И молитва страдальца была услышана: он “сущее” прекрасно выспался, и на другой день я проводил его на станцию; но зато самим мною овладело от его слов лютое беспокойство.

“Как, – думал я, – неужто в самом деле ни в моей, ни в его и ни в чьей иной русской душе не видать ничего, кроме дряни? Неужто всё доброе и хорошее, что когда-либо заметил художественный глаз других писателей, – одна выдумка и вздор? Это не только грустно, это страшно. Если без трех праведных, по народному верованию, не стоит ни один город, то как же устоять целой земле с одною дрянью, которая живет в моей и в твоей душе, мой читатель?”

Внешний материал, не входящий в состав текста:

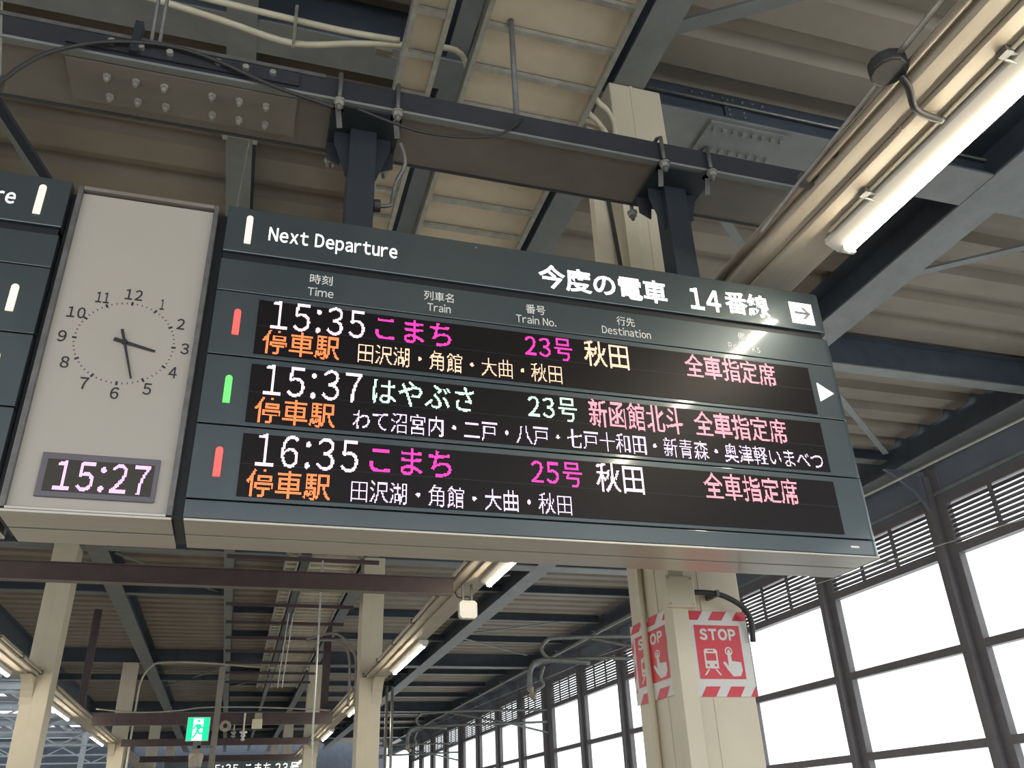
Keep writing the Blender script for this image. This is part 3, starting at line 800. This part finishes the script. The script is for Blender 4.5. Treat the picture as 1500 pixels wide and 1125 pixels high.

Мне это было и ужасно, и несносно, и пошел я искать праведных, пошел с обетом не успокоиться, доколе не найду хотя то небольшое число трех праведных, без которых “несть граду стояния”, но куда я ни обращался, кого ни спрашивал – все отвечали мне в том роде, что праведных людей не видывали, потому что все люди грешные, а так, кое-каких хороших людей и тот и другой знавали. Я и стал это записывать. Праведны они, – думаю себе, – или неправедны – всё это надо собрать и потом разобрать: “что тут возвышается над чертою простой нравственности” и потому “свято Господу”»883.